GOAL.
Reproduce all of the listing below without alteration.

DATA EXCERPT.
* start *
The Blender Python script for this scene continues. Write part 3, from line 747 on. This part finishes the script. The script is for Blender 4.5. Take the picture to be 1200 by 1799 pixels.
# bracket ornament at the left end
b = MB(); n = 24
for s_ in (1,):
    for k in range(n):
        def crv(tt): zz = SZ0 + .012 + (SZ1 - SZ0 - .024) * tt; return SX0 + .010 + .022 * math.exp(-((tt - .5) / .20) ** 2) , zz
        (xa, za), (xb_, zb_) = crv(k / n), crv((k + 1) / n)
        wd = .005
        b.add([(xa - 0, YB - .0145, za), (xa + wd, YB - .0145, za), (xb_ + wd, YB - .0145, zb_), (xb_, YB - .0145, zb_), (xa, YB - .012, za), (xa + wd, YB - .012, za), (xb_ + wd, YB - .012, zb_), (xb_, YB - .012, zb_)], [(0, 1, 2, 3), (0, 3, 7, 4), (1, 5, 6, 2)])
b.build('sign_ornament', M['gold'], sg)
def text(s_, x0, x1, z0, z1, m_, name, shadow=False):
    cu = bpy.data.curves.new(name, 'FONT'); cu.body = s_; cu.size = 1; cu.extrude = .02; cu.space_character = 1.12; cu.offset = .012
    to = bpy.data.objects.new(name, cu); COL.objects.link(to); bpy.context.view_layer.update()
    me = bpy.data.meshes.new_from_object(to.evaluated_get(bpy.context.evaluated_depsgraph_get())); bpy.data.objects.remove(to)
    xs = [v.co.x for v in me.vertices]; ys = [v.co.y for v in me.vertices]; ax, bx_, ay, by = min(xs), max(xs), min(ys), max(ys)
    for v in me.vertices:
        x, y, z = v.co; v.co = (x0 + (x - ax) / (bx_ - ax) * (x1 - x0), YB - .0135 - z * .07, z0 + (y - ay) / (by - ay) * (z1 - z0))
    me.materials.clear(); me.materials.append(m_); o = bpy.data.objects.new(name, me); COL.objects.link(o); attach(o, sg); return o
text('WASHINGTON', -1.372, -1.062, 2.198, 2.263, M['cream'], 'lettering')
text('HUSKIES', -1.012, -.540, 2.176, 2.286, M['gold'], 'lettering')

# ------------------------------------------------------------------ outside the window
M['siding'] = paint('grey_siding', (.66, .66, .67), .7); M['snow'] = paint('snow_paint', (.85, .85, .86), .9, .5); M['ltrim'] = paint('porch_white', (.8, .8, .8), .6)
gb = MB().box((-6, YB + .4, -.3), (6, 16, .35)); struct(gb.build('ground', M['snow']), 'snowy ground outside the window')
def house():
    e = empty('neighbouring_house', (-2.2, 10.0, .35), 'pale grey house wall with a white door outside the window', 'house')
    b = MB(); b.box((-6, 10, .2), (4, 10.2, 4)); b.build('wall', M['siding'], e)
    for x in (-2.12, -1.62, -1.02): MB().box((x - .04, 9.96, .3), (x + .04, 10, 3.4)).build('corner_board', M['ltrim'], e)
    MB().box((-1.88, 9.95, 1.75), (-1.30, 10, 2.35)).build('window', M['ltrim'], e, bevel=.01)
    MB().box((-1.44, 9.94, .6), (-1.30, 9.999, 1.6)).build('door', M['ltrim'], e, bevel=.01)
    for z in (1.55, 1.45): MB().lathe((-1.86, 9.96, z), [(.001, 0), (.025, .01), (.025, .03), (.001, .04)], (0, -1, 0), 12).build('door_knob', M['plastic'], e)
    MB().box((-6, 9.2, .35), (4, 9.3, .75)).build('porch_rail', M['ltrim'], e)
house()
* end *
RESULT OF THIS TASK.
The Blender Python script for this scene continues. Write part 3, from line 747 on. This part finishes the script. The script is for Blender 4.5. Take the picture to be 1200 by 1799 pixels.
# bracket ornament at the left end
b = MB(); n = 24
for s_ in (1,):
    for k in range(n):
        def crv(tt): zz = SZ0 + .012 + (SZ1 - SZ0 - .024) * tt; return SX0 + .010 + .022 * math.exp(-((tt - .5) / .20) ** 2) , zz
        (xa, za), (xb_, zb_) = crv(k / n), crv((k + 1) / n)
        wd = .005
        b.add([(xa - 0, YB - .0145, za), (xa + wd, YB - .0145, za), (xb_ + wd, YB - .0145, zb_), (xb_, YB - .0145, zb_), (xa, YB - .012, za), (xa + wd, YB - .012, za), (xb_ + wd, YB - .012, zb_), (xb_, YB - .012, zb_)], [(0, 1, 2, 3), (0, 3, 7, 4), (1, 5, 6, 2)])
b.build('sign_ornament', M['gold'], sg)
def text(s_, x0, x1, z0, z1, m_, name, shadow=False):
    cu = bpy.data.curves.new(name, 'FONT'); cu.body = s_; cu.size = 1; cu.extrude = .02; cu.space_character = 1.12; cu.offset = .012
    to = bpy.data.objects.new(name, cu); COL.objects.link(to); bpy.context.view_layer.update()
    me = bpy.data.meshes.new_from_object(to.evaluated_get(bpy.context.evaluated_depsgraph_get())); bpy.data.objects.remove(to)
    xs = [v.co.x for v in me.vertices]; ys = [v.co.y for v in me.vertices]; ax, bx_, ay, by = min(xs), max(xs), min(ys), max(ys)
    for v in me.vertices:
        x, y, z = v.co; v.co = (x0 + (x - ax) / (bx_ - ax) * (x1 - x0), YB - .0135 - z * .07, z0 + (y - ay) / (by - ay) * (z1 - z0))
    me.materials.clear(); me.materials.append(m_); o = bpy.data.objects.new(name, me); COL.objects.link(o); attach(o, sg); return o
text('WASHINGTON', -1.372, -1.062, 2.198, 2.263, M['cream'], 'lettering')
text('HUSKIES', -1.012, -.540, 2.176, 2.286, M['gold'], 'lettering')

# ------------------------------------------------------------------ outside the window
M['siding'] = paint('grey_siding', (.66, .66, .67), .7); M['snow'] = paint('snow_paint', (.85, .85, .86), .9, .5); M['ltrim'] = paint('porch_white', (.8, .8, .8), .6)
gb = MB().box((-6, YB + .4, -.3), (6, 16, .35)); struct(gb.build('ground', M['snow']), 'snowy ground outside the window')
def house():
    e = empty('neighbouring_house', (-2.2, 10.0, .35), 'pale grey house wall with a white door outside the window', 'house')
    b = MB(); b.box((-6, 10, .2), (4, 10.2, 4)); b.build('wall', M['siding'], e)
    for x in (-2.12, -1.62, -1.02): MB().box((x - .04, 9.96, .3), (x + .04, 10, 3.4)).build('corner_board', M['ltrim'], e)
    MB().box((-1.88, 9.95, 1.75), (-1.30, 10, 2.35)).build('window', M['ltrim'], e, bevel=.01)
    MB().box((-1.44, 9.94, .6), (-1.30, 9.999, 1.6)).build('door', M['ltrim'], e, bevel=.01)
    for z in (1.55, 1.45): MB().lathe((-1.86, 9.96, z), [(.001, 0), (.025, .01), (.025, .03), (.001, .04)], (0, -1, 0), 12).build('door_knob', M['plastic'], e)
    MB().box((-6, 9.2, .35), (4, 9.3, .75)).build('porch_rail', M['ltrim'], e)
house()